Publié le 29 Jan 2024 - 07:05
ÉDITO PAR MAHMOUDOU WANE

Promiscuités

 

Stressante, éreintante, kafkaïenne, malveillante et cassante. 2023 se sera présentée sous une toge maléfique. Le Sénégal a bien été à deux doigts de toucher le fond. L’année du feu et du sang. On aura titillé tous les fonds et expérimenté, en mode réel, ce qu’on percevait de loin, souvent, à la télévision ou sur Internet, comme aventures malheureuses de pays voisins. Les fissures qu’on voyait se dessiner sur la terre ferme ont subitement accéléré leur travail pour se présenter comme de véritables failles, bien réelles. Failles générationnelles, cassures idéologiques, replis identitaires, apologie de la mort, lavage de cerveau, fake news, attaques des symboles religieux… Tous les ingrédients se sont assemblés - ou ont été assemblés - pour que les verrous sautent un à un. 
Mais curieusement, ils n’ont pas tous sauté. Cela relève sans doute d’un miracle, comme le Sénégal sait en expérimenter. Côtoyer les abîmes sans plonger. Le miracle va-t-il se poursuivre ?  

Rien n’est moins sûr. Les nuages noirs qui annoncent la tempête continuent de s’amonceler dangereusement au-dessus du ciel sénégalais. Comment, en effet, comprendre que l’institution qui symbolise le summum du pouvoir Judiciaire, le Conseil constitutionnel en l’occurrence, soit trainée dans la boue, simplement parce qu’un candidat  qui aurait pu régulariser sa situation de citoyen depuis belle lurette, roupille une dizaine d’années pour ne se réveiller qu’au moment où il est assuré d’être forclos ? Comment comprendre qu'un magistrat comme Cheikh Tidiane Coulibaly, dont l’intégrité est connue aussi bien de ses pairs que toutes les personnes renseignées sur les affaires d’État, soit attaqué de façon si abjecte, au soir de sa riche et honnête carrière ?

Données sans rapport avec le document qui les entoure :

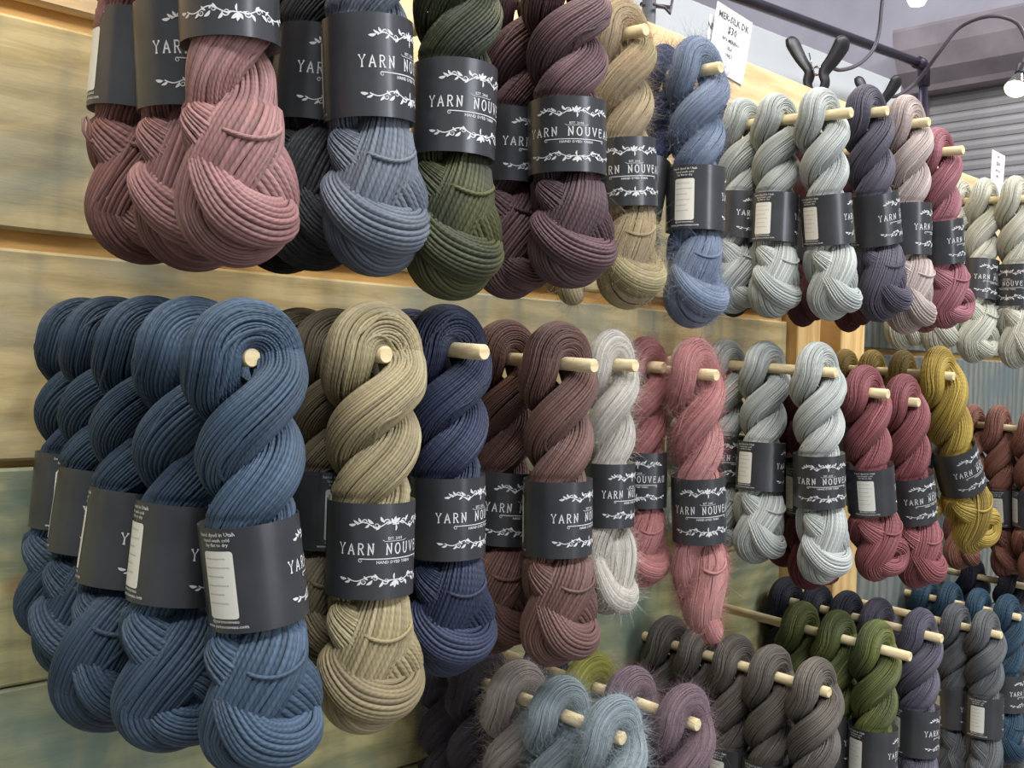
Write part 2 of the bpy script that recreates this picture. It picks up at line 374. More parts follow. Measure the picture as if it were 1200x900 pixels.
BZ0, BZ1 = -.126, -.207          # where the card band sits on the skein (skein hangs from z=0, runs to z=-.318)
def skein_path(t1=.060, t2=.092, bulge=.030, br=.019, sway=0.0, neck=0.0, low=-.287, lean=0.0, topa=.0195, topr=.0255, endtaper=1.0):
    """centre line of the one closed hank: up one ply, over the peg, down the other ply"""
    n = 260; z = np.linspace(0, low, n)
    rate = PI / (t1 + (t2 - t1) * sst(-z, .15, .24))
    ramp = .35 + .65 * sst(-z, 0, .03)
    ph = np.concatenate([[0], np.cumsum(((rate * ramp)[1:] + (rate * ramp)[:-1]) / 2 * (-np.diff(z)))])
    up = sst(-z, .02, .07); bd = sst(-z, .09, .125); bl = sst(-z, .205, .245); en = sst(-z, -low - .035, -low)
    a = topa + (.0215 - topa) * up - .0010 * bd + (bulge - .0205) * bl * (1 - .15 * en * endtaper) - neck * sst(-z, .24, .262) * (1 - sst(-z, .262, .285))
    r = topr + (.0185 - topr) * up - .0035 * bd + (br - .015) * bl * (1 - .30 * en)
    xo = sway * bl * np.sin((-z - .2) * 28) + lean * bl
    def strand(off): return np.stack([r * np.cos(ph + off) + xo, -r * np.sin(ph + off), z], 1)
    R_ = strand(0); L_ = strand(PI)
    t = np.linspace(0, PI, 46)[1:-1]; top = np.stack([topr * np.cos(t), 0 * t, topr * np.sin(t) * .95], 1)
    tb = np.linspace(0, PI, 22)[1:-1]; e = ph[-1]; re = r[-1]
    bot = np.stack([re * np.cos(tb) * math.cos(e + PI) + xo[-1], -re * np.cos(tb) * math.sin(e + PI), low - re * .9 * np.sin(tb)], 1)[::-1]
    k = 10                                       # start inside the bottom arc
    P = np.concatenate([bot[k:][::-1][:0], R_[::-1], top, L_, bot[::-1] if False else bot[::-1]])
    P = np.concatenate([R_[::-1], top, L_]); A = np.concatenate([a[::-1], np.full(len(top), topa), a])
    # L end at phase e+PI -> sweep under to phase e
    bt = np.stack([re * np.cos(tb) * math.cos(e + PI) + xo[-1], -re * np.cos(tb) * math.sin(e + PI), low - re * .9 * np.sin(tb)], 1)
    P = np.concatenate([P, bt, R_[-32:][::-1]]); A = np.concatenate([A, np.linspace(a[-1], a[-1] * 1.03, len(bt)), a[-32:][::-1] * np.linspace(1.03, .72, 32)])
    for i in range(3): P[:, i] = smooth1(P[:, i], 6)
    return P, smooth1(A, 8)
def curve_pts(ctrl, n=40):
    C = np.array(ctrl, float); m = len(C); out = []
    E_ = np.concatenate([[2 * C[0] - C[1]], C, [2 * C[-1] - C[-2]]])
    for i in range(m - 1):
        a, b_, c, d_ = E_[i:i + 4]
        for t in np.linspace(0, 1, n, endpoint=False):
            out.append(.5 * ((2 * b_) + (-a + c) * t + (2 * a - 5 * b_ + 4 * c - d_) * t * t + (-a + 3 * b_ - 3 * c + d_) * t ** 3))
    out.append(C[-1]); return np.array(out)

def coil_end(style, seed):
    """the end of the hank pulled through the other: a short fat loop showing near the bottom"""
    if style == 0:    # ball at lower left that curls round itself
        c = [(-.026, -.008, -.250, .009), (-.030, -.022, -.268, .013), (-.020, -.032, -.290, .017), (.002, -.034, -.300, .018), (.022, -.026, -.296, .016), (.028, -.006, -.280, .012)]
    elif style == 1:  # fold across the bottom
        c = [(-.036, -.004, -.262, .012), (-.026, -.022, -.286, .018), (.000, -.030, -.296, .020), (.024, -.022, -.290, .018), (.036, .000, -.270, .012)]
    elif style == 2:  # ball at lower right
        c = [(-.006, -.020, -.262, .008), (.010, -.036, -.268, .012), (.024, -.034, -.284, .015), (.014, -.032, -.304, .016), (-.008, -.026, -.302, .014), (-.016, -.008, -.286, .010)]
    else:             # mohair tuft
        c = [(.0, -.006, -.262, .010), (-.010, -.016, -.292, .015), (.0, -.020, -.318, .017), (.014, -.012, -.318, .014), (.016, 0, -.300, .010)]
    c = [(c[0][0] * .3, .008, c[0][2] + .014, .006)] + c + [(c[-1][0] * .4, .012, c[-1][2] + .012, .006)]
    C = curve_pts(c, 14); return C[:, :3], C[:, 3]
def surface_threads(P, A, seed, count, rad=.0013, lo=0, hi=1):
    """loose single threads that lie across the bundle"""
    rg = np.random.RandomState(seed); Pr, Ar, s = resample(P, A, .003); T, U, Wv = frames(Pr); out = []
    for c in range(count):
        n = rg.randint(16, 40); i0 = rg.randint(int(lo * len(Pr)), max(int(lo * len(Pr)) + 1, int(hi * len(Pr)) - n - 1)); i = np.arange(i0, i0 + n)
        t = np.linspace(0, 1, n); th = rg.rand() * 6.28 + rg.uniform(-1.0, 1.0) * t + .15 * np.sin(t * 9)
        rr = Ar[i] + .0009 - .004 * (np.abs(2 * t - 1) ** 6)
        Q = Pr[i] + U[i] * (np.cos(th) * rr)[:, None] + Wv[i] * (np.sin(th) * rr)[:, None]
        out.append(sweep(Q, np.full(n, rad), 3, 0.0003, step=.003, seed=c, wob=0, vpr=4)[:3])
    return join(out)
def fuzz_mesh(V, F, seed, count, lmin=.005, lmax=.014, w=.00013):
    rg = np.random.RandomState(seed); fi = rg.randint(0, len(F), count * 2); zz = V[F[fi]].mean(1)[:, 2]; fi = fi[(zz > -.120) | (zz < -.214)][:count]; count = len(fi); q = V[F[fi]]
    c = q.mean(1); nrm = np.cross(q[:, 1] - q[:, 0], q[:, 3] - q[:, 0]); nrm /= np.linalg.norm(nrm, axis=1)[:, None] + 1e-9
    tan = rg.normal(size=(count, 3)); tan -= nrm * (tan * nrm).sum(1)[:, None]; tan /= np.linalg.norm(tan, axis=1)[:, None]
    L = rg.uniform(lmin, lmax, count)[:, None]; sd = np.cross(nrm, tan); b2 = rg.normal(size=(count, 3)) * .8
    pts = [c, c + (nrm * .35 + tan * .25) * L * .4, c + (nrm * .55 + tan * .6 + b2 * .3) * L * .75, c + (nrm * .6 + tan * .95 + b2) * L]
    Vv = []
    for i, p in enumerate(pts):
        ww = w * (1, 1, .8, .3)[i]; Vv += [p - sd * ww, p + sd * ww]
    Vv = np.stack(Vv, 1).reshape(-1, 3); o = np.arange(count)[:, None] * 8
    Ff = np.concatenate([o + np.array([[2 * i, 2 * i + 1, 2 * i + 3, 2 * i + 2]]) for i in range(3)])
    return Vv, Ff

def tie_thread(z, R_, seed, mv, mr, ma):
    """a short tie that crosses the front of the hank, resting on its surface"""
    rg = np.random.RandomState(seed); pts = []
    a0 = rg.uniform(-.9, -.3)
    for t in np.linspace(0, 1, 22):
        a = a0 + t * 1.2; zz = z - .010 * math.sin(t * PI) + .008 * t
        k_ = (np.abs(mv[:, 2] - zz) < .005) & (np.abs(ma - a) < .15); rr = (mr[k_].max() if k_.any() else R_) + .0008 - .006 * abs(2 * t - 1) ** 8
        pts.append((rr * math.sin(a), -rr * math.cos(a), zz))
    P = np.array(pts)
    for i in range(3): P[:, i] = smooth1(P[:, i], 3)
    return P

def wrap_lobe(seed, flip=1):
    """the broad fold of yarn that wraps across the lower front from the crossing to the lower side"""
    c = [(-.016, .016, -.218, .006), (-.027, .000, -.226, .013), (-.019, -.012, -.238, .022), (.003, -.019, -.256, .0300), (.022, -.008, -.279, .0265), (.026, .012, -.292, .016), (.012, .022, -.290, .006)]
    C = curve_pts([(flip * a, b_, z, r) for a, b_, z, r in c], 14); return C[:, :3], C[:, 3]
VAR = {}
specs = {
    'worsted_a': dict(p=dict(t1=.060, t2=.095, bulge=.0300, br=.0180), c=0, n=44, depth=.0019, coil=26, seed=1, lobe=1),
    'worsted_b': dict(p=dict(t1=.056, t2=.120, bulge=.0310, br=.0165, sway=.004), c=1, n=44, depth=.0019, coil=28, seed=2, lobe=1),
    'worsted_c': dict(p=dict(t1=.064, t2=.084, bulge=.0285, br=.0200, lean=.002), c=2, n=44, depth=.0019, coil=26, seed=3, lobe=1),
    'worsted_d': dict(p=dict(t1=.058, t2=.105, bulge=.0310, br=.0175, sway=-.004), c=0, n=50, depth=.0017, coil=28, seed=7, lobe=1),
    'mohair_a': dict(p=dict(t1=.066, t2=.110, bulge=.0285, br=.0170, low=-.282, endtaper=1.2), c=0, n=64, depth=.0005, coil=30, seed=4, fuzz=14000),
    'mohair_c': dict(p=dict(t1=.058, t2=.100, bulge=.0300, br=.0170), c=1, n=64, depth=.0006, coil=34, seed=9, fuzz=14000),
    'mohair_b': dict(p=dict(t1=.060, t2=.130, bulge=.0300, br=.0140, low=-.284, endtaper=1.4), c=3, n=64, depth=.0005, coil=30, seed=5, fuzz=14000),
}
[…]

Et pourquoi donc une question aussi sérieuse que le report d’une élection présidentielle n’a pu être posée que maintenant, alors que l’impasse était visible en amont ? Pourquoi nos surdoués de la politique ne perçoivent-ils le problème que maintenant, alors que la sonnette d’alarme a retenti depuis belle lurette ?

Et que faire maintenant, à moins d’un mois d’une élection présidentielle, avec des candidats déjà validés par le Conseil constitutionnel, dernier étage de l’édifice judiciaire sénégalais ?

Autant d’interrogations diverses qui renvoient à la même matrice.

Ce qui est clair, c’est que nous sommes à la croisée des chemins. Nous allons assurément fermer une page pour en ouvrir une nouvelle. La question est de savoir comment cette nouvelle phase d’histoire que nous allons expérimenter se présentera. Cela dépendra amplement de nous. De notre capacité à rester lucides. Mais le risque de perdre le fil, au soir du départ de Macky Sall, est bien réel.

L’opposition a justement été très critique vis-à-vis du bilan du règne de Macky Sall, bien que ce dernier ait laissé de fortes traces bien visibles de son passage en termes d’infrastructures (TER, BRT, etc.). On pourra toujours titiller son bilan dit ‘’immatériel’’ qui n’est sans doute pas des plus parfaits. Mais fondamentalement, nous pensons que l’appréciation correcte et honnête de son bilan global ne se fera qu’après son départ, comme du reste l’a été le passage de Me Wade dont le côté ‘’diable’’ a été mis en valeur de façon outrancière, alors qu’il y avait aussi de belles choses à apprécier de son travail. Le scénario risque de se passer de la même façon pour Macky Sall qui pourrait avoir droit jusqu’à… des hommages immérités. 

Bien malin donc qui pourrait savoir ce qui se passera même dans les prochaines semaines. L’espace politique est habité par une surdose d’émotions qui brouille les esprits et les cœurs. On a partout chanté notre capacité à se surpasser en temps de crise, mais nous savons nous-mêmes qui nous sommes. Très prompts à critiquer et à ‘’dégager’’, et frileux quand il s’agit de bien choisir. Bien souvent, la malveillance, l’esprit de ressentiment et la volonté vengeance prennent le dessus sur la bienveillance, l’intérêt commun et l’esprit de dépassement. Ces contre-valeurs sont partout présentes dans l’espace public
alimenté de lavages à grande eau des cerveaux, les fake news, etc.
L’espace public qui devrait être celui de toutes les ouvertures est devenu celui de toutes les promiscuités, des replis identitaires et cassures générationnelles.

Le prochain président aura du pain sur la planche.